10. In the case of Collector of Central Excise v. Chemphar Drugs and Liniments reported in 1989 (40) E.L.T. 276 the Hon'ble Supreme Court has held that "in order to make the demand for duty sustainable beyond a period of six months and upto a period of 5 years in view of the proviso to sub-section 11A of the Act, it has to be established that the duty of excise has not been levied or paid or short levied or short paid, or erroneously refunded by reasons of fraud or collusion or wilful mis-statement or suppression of facts or contravention of any provision of the Act or Rules made thereunder, with the intent to evade payment of duty. Something positive other than mere inaction or failure on the part of the manufacturer or producer or conscious or deliberate withholding of information when the manufacturer knew or otherwise is required before it is saddled with any liability, before the period of six months."
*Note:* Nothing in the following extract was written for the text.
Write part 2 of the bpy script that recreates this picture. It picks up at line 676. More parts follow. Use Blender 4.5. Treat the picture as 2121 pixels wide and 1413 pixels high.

11. In view of the above discussion, we hold that in the absence of any specific allegation in the show cause notice regarding wilful suppression of facts or misrepresentation, or misstatement or fraud, the demand issued to the appellants for the period beyond the 6 months limitation under Section 11A of the Act, was time barred.
12. In view of the finding that the demand issued to the appellants was time barred, it is not necessary for us to examine the other points raised on behalf of the appellants.
13. In the result, the impugned order is set aside and the appeal is allowed.